THERE IS NOTHING IRREVERENT, I think, in comparing man's search for God to a game of hide-and-seek. A child's games with its father, all the skill and foresight on the one side, al the romance and excitement on the other! When you read in the Old Testament about almighty God making a covenant with men, your sense of the fitness of things is outraged; how is it possible, considering what he is, that he should make a bi-lateral treaty with his children, he with his own income, they with nothing but the pocket-money he allows them; and what complicated transactions take place, in make-believe! And so it is with this game of hide-and-seek, that goes on all through the centuries, that goes on in every man's life from the cradle to the grave.
Why is it that God, who so loves us, makes himself so distant from us, so difficult to find? Dare we say it? - it is part of the rules of the game. He will make himself difficult to find, so that when we do find him, the shock of triumph may be something unexampled in our experience.
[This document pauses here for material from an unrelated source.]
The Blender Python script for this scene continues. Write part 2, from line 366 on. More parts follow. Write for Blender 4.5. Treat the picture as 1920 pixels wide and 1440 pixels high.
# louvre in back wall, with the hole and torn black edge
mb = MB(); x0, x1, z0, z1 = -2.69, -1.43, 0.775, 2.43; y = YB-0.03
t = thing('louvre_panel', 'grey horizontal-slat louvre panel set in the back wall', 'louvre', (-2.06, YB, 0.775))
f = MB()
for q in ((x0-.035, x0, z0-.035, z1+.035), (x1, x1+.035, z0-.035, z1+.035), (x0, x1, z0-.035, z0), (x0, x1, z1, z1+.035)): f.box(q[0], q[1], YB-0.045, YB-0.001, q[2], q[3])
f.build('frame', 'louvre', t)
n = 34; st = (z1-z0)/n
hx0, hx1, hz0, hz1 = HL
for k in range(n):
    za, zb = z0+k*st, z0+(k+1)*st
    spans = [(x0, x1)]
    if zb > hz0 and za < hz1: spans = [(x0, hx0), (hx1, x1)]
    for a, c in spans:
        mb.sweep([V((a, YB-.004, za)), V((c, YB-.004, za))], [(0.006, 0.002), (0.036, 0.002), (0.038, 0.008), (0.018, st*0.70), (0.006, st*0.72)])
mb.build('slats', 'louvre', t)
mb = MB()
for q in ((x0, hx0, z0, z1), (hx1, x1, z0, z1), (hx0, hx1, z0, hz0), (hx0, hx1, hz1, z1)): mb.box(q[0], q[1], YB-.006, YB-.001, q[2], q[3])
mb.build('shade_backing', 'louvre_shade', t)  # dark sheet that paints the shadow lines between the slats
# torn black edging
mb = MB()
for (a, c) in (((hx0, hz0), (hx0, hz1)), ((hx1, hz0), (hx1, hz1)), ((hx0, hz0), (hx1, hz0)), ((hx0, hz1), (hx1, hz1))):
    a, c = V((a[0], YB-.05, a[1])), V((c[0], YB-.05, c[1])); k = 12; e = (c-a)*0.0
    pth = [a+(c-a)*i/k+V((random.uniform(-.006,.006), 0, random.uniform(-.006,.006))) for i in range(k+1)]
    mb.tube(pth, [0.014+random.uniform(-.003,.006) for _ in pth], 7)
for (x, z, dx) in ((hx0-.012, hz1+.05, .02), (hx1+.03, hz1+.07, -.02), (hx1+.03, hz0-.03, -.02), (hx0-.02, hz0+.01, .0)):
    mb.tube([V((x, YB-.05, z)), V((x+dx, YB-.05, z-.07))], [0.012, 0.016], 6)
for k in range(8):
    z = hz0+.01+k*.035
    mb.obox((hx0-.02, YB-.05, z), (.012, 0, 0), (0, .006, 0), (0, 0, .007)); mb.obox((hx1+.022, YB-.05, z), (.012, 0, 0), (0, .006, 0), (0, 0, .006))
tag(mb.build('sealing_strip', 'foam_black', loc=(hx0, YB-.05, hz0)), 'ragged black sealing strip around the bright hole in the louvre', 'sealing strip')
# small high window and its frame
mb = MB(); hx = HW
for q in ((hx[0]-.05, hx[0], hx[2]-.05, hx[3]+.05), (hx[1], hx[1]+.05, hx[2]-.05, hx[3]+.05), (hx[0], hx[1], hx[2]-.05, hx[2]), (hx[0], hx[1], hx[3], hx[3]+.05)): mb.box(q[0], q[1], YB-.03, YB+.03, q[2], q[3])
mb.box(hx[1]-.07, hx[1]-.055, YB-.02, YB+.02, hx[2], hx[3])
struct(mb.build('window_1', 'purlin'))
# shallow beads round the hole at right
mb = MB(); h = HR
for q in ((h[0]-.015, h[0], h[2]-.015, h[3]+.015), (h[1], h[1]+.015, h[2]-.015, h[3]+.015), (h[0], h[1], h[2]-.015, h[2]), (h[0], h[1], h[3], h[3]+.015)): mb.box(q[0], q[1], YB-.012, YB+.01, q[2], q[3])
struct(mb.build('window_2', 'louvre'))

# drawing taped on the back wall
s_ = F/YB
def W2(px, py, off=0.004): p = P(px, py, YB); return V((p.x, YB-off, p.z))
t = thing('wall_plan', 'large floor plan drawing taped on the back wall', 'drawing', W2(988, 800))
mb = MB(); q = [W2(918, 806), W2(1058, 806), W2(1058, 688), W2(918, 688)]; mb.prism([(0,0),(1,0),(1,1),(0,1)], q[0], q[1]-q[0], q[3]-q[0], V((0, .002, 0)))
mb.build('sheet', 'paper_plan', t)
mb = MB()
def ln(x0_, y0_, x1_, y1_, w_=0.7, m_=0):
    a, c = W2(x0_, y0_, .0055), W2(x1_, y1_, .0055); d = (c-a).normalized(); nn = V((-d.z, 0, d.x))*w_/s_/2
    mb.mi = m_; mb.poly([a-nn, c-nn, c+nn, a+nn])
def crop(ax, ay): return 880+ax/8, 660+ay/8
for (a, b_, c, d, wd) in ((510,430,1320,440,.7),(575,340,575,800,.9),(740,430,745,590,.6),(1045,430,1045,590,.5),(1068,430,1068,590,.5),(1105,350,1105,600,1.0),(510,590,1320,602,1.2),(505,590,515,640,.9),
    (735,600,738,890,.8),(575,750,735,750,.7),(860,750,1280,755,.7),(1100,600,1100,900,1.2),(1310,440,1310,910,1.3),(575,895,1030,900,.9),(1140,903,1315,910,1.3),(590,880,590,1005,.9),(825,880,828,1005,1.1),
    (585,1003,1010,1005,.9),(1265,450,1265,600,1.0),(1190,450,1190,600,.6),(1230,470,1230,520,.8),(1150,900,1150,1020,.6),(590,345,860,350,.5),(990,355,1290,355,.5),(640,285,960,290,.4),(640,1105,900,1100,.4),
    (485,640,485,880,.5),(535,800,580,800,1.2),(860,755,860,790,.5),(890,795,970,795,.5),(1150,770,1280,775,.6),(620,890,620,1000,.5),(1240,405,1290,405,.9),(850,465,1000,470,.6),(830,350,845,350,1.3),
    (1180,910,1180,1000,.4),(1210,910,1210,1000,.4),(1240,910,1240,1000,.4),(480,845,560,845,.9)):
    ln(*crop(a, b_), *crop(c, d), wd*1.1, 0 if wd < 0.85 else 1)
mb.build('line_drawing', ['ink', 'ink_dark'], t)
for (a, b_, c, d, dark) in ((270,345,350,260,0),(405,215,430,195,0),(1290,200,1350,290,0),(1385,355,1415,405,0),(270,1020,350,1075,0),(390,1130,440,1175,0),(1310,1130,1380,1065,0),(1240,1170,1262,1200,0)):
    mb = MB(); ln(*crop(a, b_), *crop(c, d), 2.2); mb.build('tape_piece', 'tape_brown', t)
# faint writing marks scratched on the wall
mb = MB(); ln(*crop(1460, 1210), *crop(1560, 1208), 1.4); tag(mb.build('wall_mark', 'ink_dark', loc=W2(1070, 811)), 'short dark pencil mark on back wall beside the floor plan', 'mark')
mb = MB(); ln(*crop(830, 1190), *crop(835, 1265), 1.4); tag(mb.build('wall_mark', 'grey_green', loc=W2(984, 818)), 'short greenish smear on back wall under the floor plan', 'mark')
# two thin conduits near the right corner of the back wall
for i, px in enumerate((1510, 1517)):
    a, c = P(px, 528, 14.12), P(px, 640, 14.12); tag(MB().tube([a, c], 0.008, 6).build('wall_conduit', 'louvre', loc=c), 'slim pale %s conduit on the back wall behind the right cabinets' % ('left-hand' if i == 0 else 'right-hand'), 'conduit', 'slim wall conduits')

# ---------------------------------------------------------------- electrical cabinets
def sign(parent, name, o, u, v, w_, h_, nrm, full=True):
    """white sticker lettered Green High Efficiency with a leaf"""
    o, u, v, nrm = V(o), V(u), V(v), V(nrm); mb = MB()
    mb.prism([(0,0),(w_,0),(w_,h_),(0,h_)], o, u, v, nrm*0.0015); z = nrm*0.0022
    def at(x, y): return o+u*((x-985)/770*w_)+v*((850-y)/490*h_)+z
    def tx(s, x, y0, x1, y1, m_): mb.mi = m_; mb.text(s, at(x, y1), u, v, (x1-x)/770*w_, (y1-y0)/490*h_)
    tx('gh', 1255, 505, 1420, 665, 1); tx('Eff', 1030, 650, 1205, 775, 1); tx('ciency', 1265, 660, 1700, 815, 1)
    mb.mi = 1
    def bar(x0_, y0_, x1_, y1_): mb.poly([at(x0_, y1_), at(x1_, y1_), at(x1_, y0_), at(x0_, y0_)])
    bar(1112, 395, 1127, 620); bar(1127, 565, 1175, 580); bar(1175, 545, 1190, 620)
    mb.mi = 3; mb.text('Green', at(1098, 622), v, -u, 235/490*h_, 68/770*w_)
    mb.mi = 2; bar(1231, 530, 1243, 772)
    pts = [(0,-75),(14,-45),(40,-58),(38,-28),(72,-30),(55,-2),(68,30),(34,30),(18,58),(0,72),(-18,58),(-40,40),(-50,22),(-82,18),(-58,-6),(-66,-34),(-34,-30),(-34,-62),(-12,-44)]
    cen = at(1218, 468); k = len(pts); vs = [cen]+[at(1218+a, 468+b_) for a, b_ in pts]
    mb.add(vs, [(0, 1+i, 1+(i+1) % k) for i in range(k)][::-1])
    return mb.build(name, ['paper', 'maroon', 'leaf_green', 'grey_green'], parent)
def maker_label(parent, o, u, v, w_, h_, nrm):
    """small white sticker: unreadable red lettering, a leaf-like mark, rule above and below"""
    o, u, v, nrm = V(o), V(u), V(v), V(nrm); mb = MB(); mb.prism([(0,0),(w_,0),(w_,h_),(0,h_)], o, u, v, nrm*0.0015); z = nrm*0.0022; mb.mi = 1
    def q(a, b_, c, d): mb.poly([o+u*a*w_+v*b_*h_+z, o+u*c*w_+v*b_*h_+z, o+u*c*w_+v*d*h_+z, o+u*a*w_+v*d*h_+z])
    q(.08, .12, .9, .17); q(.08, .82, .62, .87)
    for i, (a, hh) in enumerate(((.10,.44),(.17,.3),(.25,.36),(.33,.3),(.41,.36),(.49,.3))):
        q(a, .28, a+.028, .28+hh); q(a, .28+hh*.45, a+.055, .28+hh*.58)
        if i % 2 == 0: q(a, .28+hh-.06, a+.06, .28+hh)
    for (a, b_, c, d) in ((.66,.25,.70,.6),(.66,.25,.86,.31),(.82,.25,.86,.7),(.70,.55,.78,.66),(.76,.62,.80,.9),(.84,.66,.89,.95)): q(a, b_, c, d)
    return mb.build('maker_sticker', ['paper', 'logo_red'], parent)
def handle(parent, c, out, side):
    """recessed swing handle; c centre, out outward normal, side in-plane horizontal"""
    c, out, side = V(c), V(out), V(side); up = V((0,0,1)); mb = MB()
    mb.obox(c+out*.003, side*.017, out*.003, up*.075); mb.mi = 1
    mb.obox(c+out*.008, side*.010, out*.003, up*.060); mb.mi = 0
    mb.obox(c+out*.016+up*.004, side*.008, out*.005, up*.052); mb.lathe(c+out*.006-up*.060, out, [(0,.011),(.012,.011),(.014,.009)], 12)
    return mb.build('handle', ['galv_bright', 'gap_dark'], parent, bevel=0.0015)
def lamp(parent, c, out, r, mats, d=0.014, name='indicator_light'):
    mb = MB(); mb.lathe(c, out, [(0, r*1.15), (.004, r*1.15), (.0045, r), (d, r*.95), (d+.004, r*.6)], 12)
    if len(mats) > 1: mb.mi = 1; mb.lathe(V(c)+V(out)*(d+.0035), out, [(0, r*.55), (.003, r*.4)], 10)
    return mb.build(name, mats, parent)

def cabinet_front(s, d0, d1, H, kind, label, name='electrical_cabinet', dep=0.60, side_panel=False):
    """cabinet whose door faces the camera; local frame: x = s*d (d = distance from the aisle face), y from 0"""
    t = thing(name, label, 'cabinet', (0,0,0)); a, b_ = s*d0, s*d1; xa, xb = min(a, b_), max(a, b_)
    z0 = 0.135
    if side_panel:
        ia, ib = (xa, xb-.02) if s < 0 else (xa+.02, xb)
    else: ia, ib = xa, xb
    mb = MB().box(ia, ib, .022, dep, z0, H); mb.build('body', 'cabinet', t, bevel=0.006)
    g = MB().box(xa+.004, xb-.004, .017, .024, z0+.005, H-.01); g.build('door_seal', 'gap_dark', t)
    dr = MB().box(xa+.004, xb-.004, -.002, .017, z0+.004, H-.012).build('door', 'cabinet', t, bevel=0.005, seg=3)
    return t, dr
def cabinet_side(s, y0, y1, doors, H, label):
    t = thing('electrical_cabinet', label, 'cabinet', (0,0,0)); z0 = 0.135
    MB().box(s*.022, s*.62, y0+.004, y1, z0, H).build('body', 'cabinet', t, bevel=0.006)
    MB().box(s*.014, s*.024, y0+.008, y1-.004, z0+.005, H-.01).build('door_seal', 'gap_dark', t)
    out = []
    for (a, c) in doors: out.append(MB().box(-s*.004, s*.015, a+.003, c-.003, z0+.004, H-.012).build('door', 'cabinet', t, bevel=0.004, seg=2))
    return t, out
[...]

Why does man, whose heart is made for God, and cannot find rest until it rests in him, yet spend long days, long years of his life, may be, trying to run away from God, to avoid his scrutiny? Once more, it is part of the rules of the game; not that we should hide from him, but that we should be able to hide from him ...
And then, in the fullness of time, God changed his hiding-place. Suddenly, while all was quiet around, with the deep stillness of a winter night, he came and hid in a little country town, came and hid in a manger, came and hid in the form of man. Not quite so silently but he betrayed himself; just a movement among the stars, just the brush of angels' wings, was enough to raise the hue and cry among a few searchers, shepherd folk with their keen ears, stargazers with their sharp eyes. And so the hunt started afresh: Tell us, where is he born, the King of the Jews? The question, repeated to one passer-by after another, begins to sound like the chorus of some children's game. What, this tumble-down house in a back street, this draughty cellar underneath it - it's no good looking in there! He wouldn't hide in a place like that! And then the door opens, and a woman stands there, a finger pressed to her lips; our Mother, come out to help in the search. "Yes, he's in there; but come in quietly; he's asleep." The God who does not dwell in temples made with hands, asleep in there! The God who neither sleeps nor slumbers, watching over Israel, in there asleep!